# PROBLEM DETAILS
Begin with the first line and repeat exactly through the line containing "PI = math.pi"; leave every image out.

# DATASET EXTRACT
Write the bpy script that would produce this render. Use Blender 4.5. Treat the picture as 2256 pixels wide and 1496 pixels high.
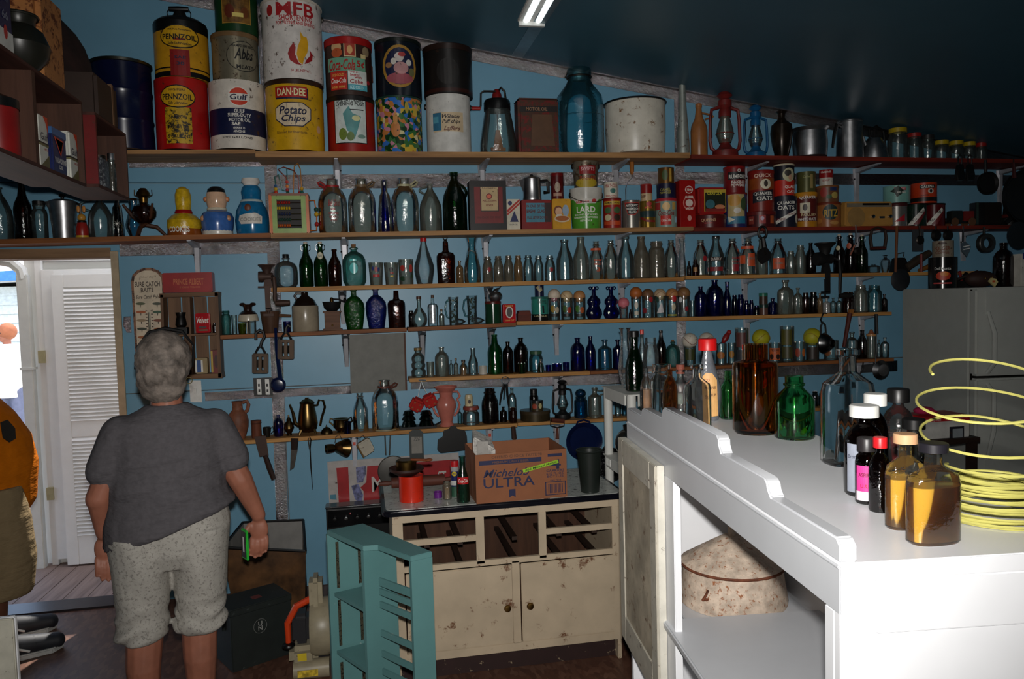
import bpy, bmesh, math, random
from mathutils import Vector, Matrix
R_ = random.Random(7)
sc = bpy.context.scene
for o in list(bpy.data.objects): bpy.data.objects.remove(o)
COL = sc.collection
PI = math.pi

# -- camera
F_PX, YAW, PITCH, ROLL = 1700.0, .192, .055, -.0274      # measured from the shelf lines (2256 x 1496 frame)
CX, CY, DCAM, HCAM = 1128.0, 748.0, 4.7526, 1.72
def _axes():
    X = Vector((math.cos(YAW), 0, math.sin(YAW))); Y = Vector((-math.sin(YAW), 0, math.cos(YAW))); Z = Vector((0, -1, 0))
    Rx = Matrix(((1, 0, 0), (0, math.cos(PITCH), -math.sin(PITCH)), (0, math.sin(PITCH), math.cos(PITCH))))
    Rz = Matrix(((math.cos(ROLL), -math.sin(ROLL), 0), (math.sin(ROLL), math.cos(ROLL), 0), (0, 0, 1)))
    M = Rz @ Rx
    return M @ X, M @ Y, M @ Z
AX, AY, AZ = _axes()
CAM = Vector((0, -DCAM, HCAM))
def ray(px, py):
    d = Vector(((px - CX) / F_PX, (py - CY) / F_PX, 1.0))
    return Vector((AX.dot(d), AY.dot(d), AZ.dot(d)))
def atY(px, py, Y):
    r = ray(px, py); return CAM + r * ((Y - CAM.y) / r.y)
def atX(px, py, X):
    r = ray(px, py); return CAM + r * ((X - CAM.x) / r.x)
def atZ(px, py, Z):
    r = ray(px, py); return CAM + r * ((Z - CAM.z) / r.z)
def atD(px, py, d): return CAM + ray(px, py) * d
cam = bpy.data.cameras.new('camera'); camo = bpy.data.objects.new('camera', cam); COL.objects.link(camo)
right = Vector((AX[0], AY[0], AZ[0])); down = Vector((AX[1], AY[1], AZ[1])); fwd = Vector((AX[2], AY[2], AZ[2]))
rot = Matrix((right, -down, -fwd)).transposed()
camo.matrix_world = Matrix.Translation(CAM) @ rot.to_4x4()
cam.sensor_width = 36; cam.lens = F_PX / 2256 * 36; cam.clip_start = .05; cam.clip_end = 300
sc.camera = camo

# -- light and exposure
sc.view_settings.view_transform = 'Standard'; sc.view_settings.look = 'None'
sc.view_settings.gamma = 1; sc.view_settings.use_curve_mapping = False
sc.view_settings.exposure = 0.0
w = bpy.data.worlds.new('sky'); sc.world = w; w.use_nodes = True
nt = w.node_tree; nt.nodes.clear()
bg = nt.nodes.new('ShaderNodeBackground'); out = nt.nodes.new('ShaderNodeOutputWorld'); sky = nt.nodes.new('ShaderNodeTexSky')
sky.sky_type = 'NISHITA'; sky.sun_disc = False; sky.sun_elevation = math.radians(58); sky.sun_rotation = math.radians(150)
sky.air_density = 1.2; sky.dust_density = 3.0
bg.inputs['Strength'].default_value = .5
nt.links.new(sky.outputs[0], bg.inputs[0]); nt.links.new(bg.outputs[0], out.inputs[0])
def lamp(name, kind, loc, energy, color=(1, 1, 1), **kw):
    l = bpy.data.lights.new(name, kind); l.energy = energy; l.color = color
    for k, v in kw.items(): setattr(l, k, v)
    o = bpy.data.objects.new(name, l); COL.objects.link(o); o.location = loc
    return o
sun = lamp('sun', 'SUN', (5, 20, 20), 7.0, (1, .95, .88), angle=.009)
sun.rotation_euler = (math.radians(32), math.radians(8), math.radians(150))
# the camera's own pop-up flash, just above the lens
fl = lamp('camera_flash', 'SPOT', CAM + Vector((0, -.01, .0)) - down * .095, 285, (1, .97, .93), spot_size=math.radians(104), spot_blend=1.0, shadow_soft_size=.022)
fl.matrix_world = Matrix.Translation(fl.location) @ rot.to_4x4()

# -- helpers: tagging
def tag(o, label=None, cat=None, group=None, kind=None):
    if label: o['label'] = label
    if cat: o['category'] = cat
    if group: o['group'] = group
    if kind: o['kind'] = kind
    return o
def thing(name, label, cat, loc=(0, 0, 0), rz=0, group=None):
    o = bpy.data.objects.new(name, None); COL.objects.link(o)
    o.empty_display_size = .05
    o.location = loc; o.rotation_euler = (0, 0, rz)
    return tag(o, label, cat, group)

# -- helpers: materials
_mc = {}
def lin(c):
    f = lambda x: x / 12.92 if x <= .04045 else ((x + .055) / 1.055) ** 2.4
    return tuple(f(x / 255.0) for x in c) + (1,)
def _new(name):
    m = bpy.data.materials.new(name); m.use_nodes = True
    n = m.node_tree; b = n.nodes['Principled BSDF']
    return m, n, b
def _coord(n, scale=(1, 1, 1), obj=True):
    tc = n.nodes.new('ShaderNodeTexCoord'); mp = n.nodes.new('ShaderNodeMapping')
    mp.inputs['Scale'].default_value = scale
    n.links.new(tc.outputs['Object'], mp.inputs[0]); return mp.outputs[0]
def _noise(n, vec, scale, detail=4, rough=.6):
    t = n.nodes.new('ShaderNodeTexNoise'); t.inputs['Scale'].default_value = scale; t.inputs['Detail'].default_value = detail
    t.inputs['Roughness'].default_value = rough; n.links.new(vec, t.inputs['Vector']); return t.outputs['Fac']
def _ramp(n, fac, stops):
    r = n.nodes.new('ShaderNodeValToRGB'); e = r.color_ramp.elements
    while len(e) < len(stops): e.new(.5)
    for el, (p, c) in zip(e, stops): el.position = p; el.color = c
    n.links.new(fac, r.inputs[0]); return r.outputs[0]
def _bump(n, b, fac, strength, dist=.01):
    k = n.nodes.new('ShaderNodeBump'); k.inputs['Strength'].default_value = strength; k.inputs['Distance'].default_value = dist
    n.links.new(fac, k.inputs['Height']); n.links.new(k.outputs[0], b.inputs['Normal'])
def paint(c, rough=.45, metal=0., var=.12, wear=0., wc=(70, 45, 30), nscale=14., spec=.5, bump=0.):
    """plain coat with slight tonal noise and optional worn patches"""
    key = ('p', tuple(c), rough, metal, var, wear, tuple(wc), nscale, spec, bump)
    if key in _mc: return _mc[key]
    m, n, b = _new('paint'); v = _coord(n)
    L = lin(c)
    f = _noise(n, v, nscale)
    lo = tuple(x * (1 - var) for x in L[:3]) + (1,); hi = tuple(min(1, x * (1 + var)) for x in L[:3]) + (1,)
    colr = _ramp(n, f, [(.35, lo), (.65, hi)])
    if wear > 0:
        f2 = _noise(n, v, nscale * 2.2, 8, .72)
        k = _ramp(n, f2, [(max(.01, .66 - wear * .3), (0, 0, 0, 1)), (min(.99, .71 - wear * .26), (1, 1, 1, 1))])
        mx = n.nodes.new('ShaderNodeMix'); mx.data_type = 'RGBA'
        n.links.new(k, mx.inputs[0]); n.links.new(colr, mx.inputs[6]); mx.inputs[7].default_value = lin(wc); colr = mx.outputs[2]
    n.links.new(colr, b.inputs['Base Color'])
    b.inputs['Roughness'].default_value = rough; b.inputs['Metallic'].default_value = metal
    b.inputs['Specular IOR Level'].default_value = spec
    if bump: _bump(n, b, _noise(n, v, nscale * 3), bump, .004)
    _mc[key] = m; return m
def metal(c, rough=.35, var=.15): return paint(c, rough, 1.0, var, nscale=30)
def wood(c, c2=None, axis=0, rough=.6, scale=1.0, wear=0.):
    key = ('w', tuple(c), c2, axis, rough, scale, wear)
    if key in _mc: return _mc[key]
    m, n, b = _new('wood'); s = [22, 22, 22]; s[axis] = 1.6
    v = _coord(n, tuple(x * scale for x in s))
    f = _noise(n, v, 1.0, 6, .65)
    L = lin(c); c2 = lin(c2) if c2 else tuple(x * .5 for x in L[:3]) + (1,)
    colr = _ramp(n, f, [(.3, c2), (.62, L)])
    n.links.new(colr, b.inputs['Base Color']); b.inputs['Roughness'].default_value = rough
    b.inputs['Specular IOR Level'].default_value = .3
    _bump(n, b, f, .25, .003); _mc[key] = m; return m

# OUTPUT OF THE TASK
Write the bpy script that would produce this render. Use Blender 4.5. Treat the picture as 2256 pixels wide and 1496 pixels high.
import bpy, bmesh, math, random
from mathutils import Vector, Matrix
R_ = random.Random(7)
sc = bpy.context.scene
for o in list(bpy.data.objects): bpy.data.objects.remove(o)
COL = sc.collection
PI = math.pi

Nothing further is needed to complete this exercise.